— EXERCISE AIM —
Check each line of the data for "scene" and select those that have it.

--- BEGIN ---

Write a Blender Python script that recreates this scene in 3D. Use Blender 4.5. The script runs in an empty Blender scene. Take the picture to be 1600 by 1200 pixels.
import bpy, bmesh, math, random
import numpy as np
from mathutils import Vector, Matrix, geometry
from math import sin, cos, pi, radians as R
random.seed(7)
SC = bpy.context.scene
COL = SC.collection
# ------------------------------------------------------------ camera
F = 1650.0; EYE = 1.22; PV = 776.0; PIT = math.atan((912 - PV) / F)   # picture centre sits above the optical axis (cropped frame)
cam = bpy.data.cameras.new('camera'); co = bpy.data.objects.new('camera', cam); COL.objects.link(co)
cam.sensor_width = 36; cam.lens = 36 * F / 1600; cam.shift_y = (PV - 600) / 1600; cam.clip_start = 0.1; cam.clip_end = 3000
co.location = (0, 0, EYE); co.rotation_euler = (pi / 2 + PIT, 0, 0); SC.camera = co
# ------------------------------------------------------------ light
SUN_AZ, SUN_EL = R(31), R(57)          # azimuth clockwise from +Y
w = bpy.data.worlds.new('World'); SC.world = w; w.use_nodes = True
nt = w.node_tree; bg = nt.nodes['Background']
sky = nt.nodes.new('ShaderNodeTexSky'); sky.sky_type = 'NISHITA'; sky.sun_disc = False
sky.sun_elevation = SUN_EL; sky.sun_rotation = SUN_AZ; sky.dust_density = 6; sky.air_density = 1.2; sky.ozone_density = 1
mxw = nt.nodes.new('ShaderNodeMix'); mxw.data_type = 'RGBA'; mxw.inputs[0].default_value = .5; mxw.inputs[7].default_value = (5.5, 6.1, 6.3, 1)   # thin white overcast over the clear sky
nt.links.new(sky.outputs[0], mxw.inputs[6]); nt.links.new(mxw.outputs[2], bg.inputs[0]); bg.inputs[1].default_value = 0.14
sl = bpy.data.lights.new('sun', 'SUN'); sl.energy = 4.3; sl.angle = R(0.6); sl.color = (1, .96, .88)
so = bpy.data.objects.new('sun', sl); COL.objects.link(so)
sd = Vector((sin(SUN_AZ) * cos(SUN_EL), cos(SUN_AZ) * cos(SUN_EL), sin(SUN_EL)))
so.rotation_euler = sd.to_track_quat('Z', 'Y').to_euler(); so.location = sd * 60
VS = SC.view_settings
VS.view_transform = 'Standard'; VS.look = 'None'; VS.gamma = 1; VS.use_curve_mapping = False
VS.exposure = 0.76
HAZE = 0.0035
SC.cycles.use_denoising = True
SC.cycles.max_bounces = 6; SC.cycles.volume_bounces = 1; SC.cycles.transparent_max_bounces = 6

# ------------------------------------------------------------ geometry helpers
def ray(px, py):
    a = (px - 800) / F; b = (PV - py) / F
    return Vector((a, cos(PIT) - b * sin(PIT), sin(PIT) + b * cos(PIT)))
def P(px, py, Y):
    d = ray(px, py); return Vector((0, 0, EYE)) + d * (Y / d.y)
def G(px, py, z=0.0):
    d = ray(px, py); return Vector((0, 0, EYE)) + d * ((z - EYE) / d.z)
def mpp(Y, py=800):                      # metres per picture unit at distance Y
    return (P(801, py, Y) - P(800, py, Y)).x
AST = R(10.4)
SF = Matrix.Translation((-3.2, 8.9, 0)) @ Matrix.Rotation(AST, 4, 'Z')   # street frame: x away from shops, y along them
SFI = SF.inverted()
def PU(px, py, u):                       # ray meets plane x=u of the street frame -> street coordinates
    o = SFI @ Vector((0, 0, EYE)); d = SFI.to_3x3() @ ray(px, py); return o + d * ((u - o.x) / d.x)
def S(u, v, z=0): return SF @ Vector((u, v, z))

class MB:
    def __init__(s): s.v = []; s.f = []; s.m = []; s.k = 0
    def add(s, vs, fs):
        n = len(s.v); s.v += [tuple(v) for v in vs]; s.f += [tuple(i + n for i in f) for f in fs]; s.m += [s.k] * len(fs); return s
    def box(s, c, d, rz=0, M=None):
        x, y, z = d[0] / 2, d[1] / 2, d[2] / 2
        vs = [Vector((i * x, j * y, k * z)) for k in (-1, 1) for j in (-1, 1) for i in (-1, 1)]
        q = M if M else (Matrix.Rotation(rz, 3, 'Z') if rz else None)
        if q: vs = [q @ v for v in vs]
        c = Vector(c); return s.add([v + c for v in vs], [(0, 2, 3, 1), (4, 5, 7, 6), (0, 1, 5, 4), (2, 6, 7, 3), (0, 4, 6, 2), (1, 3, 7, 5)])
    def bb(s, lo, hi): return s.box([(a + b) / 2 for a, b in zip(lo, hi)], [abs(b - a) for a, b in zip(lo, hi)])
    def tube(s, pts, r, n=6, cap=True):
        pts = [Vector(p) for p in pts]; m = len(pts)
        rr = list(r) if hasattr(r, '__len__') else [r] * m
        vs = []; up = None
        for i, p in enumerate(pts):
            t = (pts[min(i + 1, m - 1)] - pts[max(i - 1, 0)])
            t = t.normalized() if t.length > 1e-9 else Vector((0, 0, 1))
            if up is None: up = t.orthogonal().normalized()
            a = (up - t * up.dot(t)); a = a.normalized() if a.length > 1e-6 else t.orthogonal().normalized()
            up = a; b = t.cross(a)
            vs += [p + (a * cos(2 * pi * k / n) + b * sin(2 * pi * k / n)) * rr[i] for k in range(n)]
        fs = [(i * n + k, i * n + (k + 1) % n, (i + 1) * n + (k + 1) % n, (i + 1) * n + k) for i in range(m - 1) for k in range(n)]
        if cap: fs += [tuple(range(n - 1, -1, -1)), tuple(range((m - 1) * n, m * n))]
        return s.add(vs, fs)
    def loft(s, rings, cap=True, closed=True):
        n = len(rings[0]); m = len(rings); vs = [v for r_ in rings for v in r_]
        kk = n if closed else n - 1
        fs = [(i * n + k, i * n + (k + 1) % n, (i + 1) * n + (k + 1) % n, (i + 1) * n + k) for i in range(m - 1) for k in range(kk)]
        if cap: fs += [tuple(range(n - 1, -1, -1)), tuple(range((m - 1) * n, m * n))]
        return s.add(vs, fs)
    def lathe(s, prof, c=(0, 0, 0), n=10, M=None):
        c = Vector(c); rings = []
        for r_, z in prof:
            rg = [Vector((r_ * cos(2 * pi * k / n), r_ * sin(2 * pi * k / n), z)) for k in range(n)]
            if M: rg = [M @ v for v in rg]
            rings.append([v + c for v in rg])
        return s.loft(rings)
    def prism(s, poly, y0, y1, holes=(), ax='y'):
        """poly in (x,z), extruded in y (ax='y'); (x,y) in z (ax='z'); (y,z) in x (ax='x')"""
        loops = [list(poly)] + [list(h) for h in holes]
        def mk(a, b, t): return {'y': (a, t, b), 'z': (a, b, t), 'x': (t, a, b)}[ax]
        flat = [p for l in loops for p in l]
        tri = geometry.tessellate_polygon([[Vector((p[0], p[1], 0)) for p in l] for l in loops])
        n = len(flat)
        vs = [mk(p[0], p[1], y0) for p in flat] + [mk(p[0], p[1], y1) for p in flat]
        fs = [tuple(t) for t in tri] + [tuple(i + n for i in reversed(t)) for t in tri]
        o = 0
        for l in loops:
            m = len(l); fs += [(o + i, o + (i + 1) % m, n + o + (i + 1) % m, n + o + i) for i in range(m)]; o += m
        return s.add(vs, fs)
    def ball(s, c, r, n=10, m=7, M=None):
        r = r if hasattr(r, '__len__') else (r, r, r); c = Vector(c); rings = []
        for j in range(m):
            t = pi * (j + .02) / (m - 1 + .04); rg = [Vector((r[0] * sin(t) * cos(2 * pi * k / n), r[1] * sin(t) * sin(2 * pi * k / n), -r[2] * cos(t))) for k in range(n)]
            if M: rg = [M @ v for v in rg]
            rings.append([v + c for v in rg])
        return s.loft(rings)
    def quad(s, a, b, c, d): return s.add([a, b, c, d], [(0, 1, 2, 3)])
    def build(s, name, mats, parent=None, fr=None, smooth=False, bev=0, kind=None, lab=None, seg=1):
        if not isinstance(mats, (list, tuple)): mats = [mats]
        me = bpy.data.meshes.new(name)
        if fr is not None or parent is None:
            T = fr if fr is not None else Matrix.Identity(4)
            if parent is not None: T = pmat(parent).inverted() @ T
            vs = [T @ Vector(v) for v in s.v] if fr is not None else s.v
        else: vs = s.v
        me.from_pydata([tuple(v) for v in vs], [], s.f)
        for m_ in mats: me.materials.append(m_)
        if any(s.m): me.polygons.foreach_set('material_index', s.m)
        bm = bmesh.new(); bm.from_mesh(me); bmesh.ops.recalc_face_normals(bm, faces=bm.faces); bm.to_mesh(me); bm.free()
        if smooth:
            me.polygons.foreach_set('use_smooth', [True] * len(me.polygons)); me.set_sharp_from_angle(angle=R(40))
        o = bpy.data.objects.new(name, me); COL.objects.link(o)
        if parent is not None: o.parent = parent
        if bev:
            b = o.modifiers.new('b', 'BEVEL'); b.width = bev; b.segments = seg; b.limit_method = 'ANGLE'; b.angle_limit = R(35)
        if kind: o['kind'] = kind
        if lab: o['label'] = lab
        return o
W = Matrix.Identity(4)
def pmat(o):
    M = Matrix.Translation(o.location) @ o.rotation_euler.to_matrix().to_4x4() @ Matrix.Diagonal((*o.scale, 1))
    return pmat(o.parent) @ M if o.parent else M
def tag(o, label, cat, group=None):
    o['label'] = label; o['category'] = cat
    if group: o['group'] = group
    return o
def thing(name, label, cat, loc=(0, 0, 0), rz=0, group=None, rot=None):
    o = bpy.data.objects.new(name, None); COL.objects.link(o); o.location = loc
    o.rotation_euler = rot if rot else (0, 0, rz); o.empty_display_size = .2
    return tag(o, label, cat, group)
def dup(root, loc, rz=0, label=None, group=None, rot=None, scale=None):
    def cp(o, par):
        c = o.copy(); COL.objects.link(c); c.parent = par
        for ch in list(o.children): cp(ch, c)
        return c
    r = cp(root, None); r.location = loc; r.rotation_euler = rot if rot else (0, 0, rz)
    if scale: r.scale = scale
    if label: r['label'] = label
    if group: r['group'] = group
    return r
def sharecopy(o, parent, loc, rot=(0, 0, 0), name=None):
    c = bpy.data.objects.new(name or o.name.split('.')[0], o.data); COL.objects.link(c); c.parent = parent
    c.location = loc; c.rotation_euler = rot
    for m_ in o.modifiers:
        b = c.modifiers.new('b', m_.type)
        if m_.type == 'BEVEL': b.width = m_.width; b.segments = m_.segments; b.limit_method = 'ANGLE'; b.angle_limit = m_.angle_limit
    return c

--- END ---

— SOLUTION FOR THIS TASK —
Write a Blender Python script that recreates this scene in 3D. Use Blender 4.5. The script runs in an empty Blender scene. Take the picture to be 1600 by 1200 pixels.
SC = bpy.context.scene